SET TASK – Repeat exactly the lines of the listing below, please, starting with the first and ending with the line containing "from mathutils import"; leave out the rest.

DATASET CONTENT –
· · · · ·

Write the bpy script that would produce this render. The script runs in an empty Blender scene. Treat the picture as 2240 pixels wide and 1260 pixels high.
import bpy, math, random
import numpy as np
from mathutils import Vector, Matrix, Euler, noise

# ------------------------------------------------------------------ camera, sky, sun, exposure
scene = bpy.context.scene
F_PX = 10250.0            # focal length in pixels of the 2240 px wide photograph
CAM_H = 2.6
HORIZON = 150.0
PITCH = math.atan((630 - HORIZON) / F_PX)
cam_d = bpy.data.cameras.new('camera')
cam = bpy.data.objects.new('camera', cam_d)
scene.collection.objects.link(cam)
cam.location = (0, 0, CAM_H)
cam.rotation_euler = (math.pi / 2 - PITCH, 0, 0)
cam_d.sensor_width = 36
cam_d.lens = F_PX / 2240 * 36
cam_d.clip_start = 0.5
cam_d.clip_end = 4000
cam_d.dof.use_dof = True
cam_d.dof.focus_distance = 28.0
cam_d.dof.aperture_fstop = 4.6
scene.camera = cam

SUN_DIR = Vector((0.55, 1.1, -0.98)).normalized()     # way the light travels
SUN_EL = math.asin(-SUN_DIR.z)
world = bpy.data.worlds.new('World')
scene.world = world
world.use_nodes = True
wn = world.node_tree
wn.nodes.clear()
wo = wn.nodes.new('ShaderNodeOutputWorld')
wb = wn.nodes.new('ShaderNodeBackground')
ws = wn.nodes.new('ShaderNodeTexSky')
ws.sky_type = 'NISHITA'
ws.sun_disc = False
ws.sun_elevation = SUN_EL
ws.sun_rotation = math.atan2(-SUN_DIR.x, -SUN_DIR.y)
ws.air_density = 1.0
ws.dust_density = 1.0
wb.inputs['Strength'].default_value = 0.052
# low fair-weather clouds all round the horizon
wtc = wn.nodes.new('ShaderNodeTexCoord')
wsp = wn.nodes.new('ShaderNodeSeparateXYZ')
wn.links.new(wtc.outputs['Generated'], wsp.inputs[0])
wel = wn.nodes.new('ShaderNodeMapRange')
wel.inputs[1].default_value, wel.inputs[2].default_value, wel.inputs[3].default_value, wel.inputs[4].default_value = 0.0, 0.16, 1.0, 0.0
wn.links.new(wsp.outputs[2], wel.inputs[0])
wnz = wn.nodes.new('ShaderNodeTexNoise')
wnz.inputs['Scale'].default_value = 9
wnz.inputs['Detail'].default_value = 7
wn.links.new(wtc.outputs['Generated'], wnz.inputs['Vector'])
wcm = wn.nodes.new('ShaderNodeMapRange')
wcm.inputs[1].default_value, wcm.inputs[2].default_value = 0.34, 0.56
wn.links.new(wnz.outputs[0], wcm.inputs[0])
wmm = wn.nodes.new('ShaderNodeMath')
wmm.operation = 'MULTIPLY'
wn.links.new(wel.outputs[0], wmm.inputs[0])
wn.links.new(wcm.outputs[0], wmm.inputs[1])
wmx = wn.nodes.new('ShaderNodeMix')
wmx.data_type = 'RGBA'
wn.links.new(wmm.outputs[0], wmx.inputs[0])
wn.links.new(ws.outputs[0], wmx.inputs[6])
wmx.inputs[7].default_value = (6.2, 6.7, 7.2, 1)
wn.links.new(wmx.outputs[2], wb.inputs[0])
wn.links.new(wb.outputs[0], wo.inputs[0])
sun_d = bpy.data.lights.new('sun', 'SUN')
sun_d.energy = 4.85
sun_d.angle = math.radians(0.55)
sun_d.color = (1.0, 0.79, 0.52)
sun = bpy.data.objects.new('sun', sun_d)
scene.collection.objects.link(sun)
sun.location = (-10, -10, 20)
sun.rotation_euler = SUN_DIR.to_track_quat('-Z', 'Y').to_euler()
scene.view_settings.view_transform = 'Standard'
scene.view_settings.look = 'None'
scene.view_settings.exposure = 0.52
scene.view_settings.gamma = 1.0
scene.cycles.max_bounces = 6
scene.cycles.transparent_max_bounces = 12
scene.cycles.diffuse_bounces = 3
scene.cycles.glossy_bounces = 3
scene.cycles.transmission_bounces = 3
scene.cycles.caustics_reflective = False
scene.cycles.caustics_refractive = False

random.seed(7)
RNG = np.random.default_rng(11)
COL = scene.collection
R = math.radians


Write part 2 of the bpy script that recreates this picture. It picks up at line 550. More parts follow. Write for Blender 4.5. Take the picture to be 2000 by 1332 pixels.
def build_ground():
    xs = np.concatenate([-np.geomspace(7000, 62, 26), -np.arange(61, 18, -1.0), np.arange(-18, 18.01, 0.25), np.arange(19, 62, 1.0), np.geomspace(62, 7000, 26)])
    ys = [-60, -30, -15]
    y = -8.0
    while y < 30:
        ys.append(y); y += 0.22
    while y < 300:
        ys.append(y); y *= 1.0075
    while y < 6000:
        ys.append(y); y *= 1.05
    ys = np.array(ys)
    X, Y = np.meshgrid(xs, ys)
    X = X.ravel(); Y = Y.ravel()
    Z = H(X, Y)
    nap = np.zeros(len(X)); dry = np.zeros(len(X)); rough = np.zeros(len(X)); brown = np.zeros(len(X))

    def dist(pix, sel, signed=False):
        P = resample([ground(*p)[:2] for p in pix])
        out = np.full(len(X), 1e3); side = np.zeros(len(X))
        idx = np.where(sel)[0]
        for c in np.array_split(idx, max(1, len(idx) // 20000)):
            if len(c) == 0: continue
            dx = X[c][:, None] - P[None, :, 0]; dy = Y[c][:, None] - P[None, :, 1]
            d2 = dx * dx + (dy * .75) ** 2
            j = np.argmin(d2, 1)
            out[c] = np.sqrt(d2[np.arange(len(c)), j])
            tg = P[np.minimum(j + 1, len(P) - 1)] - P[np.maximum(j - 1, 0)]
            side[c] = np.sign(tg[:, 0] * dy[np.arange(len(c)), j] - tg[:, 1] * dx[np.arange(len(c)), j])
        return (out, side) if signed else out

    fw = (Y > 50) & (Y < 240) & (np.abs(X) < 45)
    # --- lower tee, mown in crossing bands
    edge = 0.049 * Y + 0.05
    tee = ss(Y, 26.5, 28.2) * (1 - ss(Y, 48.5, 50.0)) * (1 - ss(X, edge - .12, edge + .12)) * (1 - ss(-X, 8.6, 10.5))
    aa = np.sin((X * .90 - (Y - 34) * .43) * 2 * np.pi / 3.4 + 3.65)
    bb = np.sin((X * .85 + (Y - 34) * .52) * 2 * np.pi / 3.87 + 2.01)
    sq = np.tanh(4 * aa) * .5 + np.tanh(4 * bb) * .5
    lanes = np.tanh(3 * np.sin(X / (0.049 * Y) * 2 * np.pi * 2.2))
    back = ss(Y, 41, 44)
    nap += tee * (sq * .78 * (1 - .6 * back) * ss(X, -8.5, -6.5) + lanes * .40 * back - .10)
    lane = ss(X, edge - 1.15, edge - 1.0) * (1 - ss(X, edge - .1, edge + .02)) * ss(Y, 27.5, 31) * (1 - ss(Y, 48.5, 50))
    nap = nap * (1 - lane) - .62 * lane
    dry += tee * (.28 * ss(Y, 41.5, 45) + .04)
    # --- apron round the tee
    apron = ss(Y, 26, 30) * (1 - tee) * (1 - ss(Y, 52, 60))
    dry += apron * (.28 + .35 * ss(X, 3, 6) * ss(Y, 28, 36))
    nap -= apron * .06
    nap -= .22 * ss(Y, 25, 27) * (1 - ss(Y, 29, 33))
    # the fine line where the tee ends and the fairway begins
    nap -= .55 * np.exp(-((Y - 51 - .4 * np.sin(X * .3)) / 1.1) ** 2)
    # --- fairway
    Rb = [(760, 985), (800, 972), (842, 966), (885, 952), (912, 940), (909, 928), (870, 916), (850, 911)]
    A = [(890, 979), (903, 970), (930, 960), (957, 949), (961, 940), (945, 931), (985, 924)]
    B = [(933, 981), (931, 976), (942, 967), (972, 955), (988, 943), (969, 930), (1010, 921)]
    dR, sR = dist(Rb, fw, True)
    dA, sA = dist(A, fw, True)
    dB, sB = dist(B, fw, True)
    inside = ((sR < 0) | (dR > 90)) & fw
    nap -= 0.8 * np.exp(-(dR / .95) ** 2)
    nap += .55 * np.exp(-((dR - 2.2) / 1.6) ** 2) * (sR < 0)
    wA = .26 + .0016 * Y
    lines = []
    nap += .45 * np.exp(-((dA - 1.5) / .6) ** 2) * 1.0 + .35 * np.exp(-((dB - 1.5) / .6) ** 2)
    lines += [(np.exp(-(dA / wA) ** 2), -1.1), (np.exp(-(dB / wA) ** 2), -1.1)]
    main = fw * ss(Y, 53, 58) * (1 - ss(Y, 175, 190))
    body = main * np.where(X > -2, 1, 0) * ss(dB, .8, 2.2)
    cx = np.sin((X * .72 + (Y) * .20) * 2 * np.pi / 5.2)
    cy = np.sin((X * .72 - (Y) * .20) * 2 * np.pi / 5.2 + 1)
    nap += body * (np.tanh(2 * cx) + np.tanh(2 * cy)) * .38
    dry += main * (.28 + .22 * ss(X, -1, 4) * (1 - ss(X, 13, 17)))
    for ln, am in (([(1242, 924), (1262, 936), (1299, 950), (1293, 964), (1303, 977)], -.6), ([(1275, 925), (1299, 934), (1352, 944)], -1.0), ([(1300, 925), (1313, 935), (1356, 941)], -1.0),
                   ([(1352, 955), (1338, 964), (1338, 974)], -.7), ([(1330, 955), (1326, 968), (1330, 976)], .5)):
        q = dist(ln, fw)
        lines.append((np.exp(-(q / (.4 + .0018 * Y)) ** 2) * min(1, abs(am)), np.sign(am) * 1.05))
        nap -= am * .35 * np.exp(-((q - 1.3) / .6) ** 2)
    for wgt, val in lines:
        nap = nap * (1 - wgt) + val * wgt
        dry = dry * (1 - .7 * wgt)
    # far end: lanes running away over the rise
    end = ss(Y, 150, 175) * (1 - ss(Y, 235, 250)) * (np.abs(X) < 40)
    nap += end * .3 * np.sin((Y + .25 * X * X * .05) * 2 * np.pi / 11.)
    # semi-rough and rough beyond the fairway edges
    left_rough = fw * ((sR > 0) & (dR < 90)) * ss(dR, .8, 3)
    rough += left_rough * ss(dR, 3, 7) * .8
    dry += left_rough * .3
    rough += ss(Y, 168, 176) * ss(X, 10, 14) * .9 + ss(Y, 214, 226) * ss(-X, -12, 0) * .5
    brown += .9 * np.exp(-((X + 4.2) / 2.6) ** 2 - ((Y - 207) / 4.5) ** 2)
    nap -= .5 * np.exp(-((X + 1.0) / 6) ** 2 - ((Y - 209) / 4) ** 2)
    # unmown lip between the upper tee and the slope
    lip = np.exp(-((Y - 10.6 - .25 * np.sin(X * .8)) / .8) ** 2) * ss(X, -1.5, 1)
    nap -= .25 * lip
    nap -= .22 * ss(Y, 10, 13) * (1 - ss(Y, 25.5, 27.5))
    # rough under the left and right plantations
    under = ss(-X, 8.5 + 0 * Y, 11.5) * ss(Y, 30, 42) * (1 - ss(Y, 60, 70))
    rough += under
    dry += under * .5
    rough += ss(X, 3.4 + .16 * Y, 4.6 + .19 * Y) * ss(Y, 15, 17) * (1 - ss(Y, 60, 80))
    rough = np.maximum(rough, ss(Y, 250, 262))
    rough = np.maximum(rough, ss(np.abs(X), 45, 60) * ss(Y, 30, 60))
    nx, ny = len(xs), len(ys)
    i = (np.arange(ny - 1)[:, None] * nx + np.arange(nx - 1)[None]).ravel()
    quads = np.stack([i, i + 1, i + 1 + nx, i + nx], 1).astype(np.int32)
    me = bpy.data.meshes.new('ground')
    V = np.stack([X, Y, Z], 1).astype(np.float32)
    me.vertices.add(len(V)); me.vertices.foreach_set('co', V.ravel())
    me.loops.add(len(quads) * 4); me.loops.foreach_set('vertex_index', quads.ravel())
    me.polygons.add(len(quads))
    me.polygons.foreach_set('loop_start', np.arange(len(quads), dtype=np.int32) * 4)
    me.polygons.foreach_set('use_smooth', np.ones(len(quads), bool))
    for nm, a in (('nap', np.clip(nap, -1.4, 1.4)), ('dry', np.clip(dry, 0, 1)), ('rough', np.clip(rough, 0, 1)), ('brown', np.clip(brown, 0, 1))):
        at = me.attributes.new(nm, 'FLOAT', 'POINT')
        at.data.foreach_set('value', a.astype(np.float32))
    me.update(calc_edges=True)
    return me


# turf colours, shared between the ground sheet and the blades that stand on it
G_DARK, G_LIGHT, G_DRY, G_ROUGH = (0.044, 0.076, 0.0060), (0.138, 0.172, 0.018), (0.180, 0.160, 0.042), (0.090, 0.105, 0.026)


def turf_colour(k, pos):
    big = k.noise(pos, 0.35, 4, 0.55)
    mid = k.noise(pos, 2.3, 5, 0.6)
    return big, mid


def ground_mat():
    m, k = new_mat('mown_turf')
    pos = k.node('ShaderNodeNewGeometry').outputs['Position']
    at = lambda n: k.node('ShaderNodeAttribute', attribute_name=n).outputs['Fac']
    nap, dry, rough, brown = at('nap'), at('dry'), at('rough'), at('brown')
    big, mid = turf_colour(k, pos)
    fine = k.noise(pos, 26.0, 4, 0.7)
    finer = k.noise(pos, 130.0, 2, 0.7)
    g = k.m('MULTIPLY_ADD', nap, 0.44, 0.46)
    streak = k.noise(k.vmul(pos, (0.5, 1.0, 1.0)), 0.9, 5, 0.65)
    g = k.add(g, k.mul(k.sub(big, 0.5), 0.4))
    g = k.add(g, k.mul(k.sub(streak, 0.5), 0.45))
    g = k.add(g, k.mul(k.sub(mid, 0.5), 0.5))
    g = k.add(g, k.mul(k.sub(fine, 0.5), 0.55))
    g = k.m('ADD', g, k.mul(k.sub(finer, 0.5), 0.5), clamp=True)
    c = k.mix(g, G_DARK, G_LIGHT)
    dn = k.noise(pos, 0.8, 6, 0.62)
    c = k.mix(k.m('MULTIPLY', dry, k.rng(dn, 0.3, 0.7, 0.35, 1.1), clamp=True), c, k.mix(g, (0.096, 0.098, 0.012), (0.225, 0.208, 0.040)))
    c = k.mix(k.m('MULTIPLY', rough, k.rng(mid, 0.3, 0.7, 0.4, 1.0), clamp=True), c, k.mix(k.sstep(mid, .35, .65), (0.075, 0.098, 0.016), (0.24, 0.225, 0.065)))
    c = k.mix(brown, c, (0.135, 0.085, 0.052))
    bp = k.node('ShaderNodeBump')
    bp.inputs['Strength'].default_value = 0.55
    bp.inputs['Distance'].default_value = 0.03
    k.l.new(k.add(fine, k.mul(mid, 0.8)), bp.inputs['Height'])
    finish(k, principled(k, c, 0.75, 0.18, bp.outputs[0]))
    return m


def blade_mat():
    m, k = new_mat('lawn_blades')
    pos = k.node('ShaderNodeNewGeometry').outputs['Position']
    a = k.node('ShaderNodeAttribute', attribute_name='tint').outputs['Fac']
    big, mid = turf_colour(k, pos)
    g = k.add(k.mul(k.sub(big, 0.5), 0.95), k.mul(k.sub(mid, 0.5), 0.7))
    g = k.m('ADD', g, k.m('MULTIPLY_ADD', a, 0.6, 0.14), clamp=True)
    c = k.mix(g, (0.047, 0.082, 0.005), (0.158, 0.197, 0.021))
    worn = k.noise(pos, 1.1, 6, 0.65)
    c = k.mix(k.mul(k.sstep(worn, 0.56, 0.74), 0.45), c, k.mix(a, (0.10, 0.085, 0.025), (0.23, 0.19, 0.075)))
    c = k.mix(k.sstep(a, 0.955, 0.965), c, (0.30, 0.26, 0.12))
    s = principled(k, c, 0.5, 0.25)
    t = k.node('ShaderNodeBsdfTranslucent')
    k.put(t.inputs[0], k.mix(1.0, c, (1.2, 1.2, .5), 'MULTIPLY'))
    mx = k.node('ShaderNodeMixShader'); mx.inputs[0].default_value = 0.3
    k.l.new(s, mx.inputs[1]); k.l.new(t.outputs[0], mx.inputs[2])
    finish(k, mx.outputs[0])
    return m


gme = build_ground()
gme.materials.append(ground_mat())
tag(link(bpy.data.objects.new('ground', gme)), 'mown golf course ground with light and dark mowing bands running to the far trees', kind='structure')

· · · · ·

EXERCISE ANSWER –
Write the bpy script that would produce this render. The script runs in an empty Blender scene. Treat the picture as 2240 pixels wide and 1260 pixels high.
import bpy, math, random
import numpy as np
from mathutils import Vector, Matrix, Euler, noise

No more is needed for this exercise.